S'il existe une figure de motard qui excite l'attention réprobatrice des foules en général et des sociologues en particulier, lesquels lui consacrent une littérature dont l'oppulence masque la vacuité et dont la diversité se limite aux nationalités de ses auteurs, étant entendu que les contenus en sont rigoureusement interchangeables, c'est bien le biker. Ce stéréotype d'associal connaît sa forme la plus pure dans ces célèbres gangs américains, Hell's Angels, Outlaws, Bandidos, dont l'activité délinquante n'est pas nécessairement à la mesure de leur réputation. Un peu comme avec la Harley du personnage de Jacques Villeret, en fait une mob ordinaire mais avec un grand guidon ce qui, dit-il, pour la France, est largement suffisant, on rencontre chez nous, et en fort petit nombre, des groupes épars qui ne font rien de plus que d'emprunter les symboles de leurs modèles américains, bière, misogynie, rock, costumes, tatouages et, bien sûr, Harley-Davidson.
Pendant longtemps seul constructeur américain de motos, et sans doute seul fabricant spécialiste connu du grand public, Harley-Davidson cultive depuis toujours des traits qui auraient depuis longtemps provoqué la disparition de tout autre que lui. Car ses machines, toujours propulsées par un V-twin longitudinal, architecture typique du monde de la moto et par là-même largement répandue, proposent, à un prix prohibitif, le moteur le plus archaïque du marché, dont la puissance spécifique se montre parfaitement dérisoire puisque parfois trois fois plus faible que celle des références japonaises. Mais il convient d'apporter là une nuance, non pas tant pour tenir compte de la récente arrivée d'un moteur moderne, que pour observer combien son offre se scinde en deux : d'un côté le modèle de base, le Sportster 900 cm³ qui coûte typiquement 8 000 euros, et de l'autre les grosses cylindrées, avec un moteur de 1450 cm³ et des prix qui dépassent facilement 20 000 euros. On comprend qu'une telle segmentation vise deux clientèles bien différentes, et que l'authentique biker ne saurait accepter de rouler sur autre chose que la plus grosse et la plus chère, celle qui lui permet d'écraser tout ce qui roule du poids de son mépris, augmenté de celui de sa volumineuse masse corporelle soigneusement entretenue à la bière, et redoublé de celui de sa machine, qui pèse bien 150 kilos de plus que la japonaise ordinaire. En somme, le moteur des Harley, c'est de la fonte vendue à prix d'or.

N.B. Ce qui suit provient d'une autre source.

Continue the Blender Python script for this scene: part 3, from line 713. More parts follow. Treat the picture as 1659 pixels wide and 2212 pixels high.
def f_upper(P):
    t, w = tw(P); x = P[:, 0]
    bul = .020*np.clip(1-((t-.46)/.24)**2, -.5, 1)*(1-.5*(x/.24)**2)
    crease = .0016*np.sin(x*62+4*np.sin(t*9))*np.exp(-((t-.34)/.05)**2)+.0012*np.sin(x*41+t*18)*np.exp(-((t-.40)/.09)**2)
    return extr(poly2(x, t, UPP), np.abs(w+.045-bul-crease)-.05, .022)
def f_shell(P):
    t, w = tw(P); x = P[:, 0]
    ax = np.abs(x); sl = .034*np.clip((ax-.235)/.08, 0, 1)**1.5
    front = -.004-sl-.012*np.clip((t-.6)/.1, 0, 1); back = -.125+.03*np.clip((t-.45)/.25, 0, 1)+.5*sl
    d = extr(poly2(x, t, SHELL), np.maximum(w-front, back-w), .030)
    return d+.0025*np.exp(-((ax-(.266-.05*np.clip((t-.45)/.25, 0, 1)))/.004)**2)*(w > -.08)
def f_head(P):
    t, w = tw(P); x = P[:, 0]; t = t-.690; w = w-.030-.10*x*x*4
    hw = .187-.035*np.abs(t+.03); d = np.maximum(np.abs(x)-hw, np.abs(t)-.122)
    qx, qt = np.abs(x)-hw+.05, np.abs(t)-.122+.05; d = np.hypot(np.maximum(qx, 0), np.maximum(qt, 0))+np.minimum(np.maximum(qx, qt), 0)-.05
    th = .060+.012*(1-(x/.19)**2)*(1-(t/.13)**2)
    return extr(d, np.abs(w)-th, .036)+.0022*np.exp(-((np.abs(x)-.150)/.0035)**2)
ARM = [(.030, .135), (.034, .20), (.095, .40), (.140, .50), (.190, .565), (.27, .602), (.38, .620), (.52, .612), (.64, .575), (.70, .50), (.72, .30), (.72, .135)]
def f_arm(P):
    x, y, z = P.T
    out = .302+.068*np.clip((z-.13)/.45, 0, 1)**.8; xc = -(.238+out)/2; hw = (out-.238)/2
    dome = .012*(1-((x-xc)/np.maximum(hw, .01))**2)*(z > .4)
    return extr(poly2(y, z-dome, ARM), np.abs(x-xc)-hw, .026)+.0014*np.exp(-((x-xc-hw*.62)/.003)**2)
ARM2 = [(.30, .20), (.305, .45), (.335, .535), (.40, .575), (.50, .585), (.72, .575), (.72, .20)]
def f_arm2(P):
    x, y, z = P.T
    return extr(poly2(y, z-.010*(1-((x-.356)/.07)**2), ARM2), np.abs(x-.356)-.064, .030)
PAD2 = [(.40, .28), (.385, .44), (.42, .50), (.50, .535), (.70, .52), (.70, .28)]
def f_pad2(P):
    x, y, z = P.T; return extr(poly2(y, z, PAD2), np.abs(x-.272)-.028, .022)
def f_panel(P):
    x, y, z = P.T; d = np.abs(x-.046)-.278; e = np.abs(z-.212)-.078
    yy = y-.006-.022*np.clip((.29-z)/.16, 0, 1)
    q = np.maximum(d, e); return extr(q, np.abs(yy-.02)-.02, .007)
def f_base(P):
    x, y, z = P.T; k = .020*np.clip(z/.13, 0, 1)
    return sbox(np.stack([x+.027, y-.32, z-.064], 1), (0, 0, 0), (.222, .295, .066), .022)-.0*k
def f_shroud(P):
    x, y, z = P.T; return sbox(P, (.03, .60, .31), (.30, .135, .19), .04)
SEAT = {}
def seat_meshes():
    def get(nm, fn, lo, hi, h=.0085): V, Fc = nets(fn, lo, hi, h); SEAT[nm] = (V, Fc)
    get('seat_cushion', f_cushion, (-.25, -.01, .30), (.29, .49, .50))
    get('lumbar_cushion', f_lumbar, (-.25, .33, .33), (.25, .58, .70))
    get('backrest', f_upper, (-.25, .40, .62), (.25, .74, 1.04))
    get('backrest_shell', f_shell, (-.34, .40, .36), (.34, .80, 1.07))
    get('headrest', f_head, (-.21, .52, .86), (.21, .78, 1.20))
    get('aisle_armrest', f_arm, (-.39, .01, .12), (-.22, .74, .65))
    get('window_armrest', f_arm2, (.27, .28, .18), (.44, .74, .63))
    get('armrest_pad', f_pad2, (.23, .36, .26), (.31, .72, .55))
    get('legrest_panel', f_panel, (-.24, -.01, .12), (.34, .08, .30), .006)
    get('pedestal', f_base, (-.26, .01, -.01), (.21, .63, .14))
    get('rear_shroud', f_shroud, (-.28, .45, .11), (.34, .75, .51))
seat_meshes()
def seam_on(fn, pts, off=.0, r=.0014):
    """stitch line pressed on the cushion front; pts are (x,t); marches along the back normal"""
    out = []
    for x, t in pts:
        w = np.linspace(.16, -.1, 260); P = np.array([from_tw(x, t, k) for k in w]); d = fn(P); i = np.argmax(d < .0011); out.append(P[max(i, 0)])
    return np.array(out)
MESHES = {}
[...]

Mais, depuis longtemps, le vrai client d'Harley-Davidson, celui, donc, qui ne regarde pas à la dépense, a cessé d'être ce biker antipathique et comme sorti d'un autre âge ; la marque s'est entièrement redéployée depuis le début de ces annees 90 où elle commercialisait seulement 68 000 machines. Vendant moins une moto qu'un objet d'apparat essentiellement destiné à orner les trottoirs, accompagnant son offre d'une foultitude de produits dérivés qui rendent la marque accessible aux bourses les plus dégarnies, son chiffre d'affaires a connu une croissance moyenne de 14 % au cours des dix dernières années. Si ses résultats pour 2006, tout juste publiés, montrent une croissance inférieure de moitié, ils marquent aussi une étape symbolique : Harley-Davidson, en vendant 349 186 motos en 2006, lesquelles représentent 78 % du chiffre d'affaires, a vu pour la première fois son bénéfice net dépasser le milliard de dollars. Pourtant, le chiffres d'affaires atteint seulement 5,8 milliards de dollars ; en conséquence sa marge brute, qui est d'autant plus énorme que, faute de concurrent sur son créneau, elle ne connaît aucune pression sur ses prix, et qu'elle se place à l'opposé de la course à l'innovation des grandes marques japonaises ou européennes, s'établit à un niveau lui aussi inégalable : 38,5 %
General Motors, en comparaison, pour quelques mois encore plus gros constructeur automobile mondial, a vu son chiffre d'affaires pour 2005 atteindre 192 milliards de dollars, mais sa marge nette, avec une perte de plus de 10 milliards de dollars, descendre à - 5,4 %. Alors, on ne peut éviter une conclusion d'une impitoyable cruauté pour ce malheureux biker : cette entreprise dont il a façonné, à son corps défendant, parfois au prix de sa liberté, voire de sa vie, la légende, vend désormais grâce à lui tellement d'objets du culte aux employés de banque que sa capitalisation boursière, aujourd'hui estimée à 18 milliards de dollars, dépasse celle de General Motors.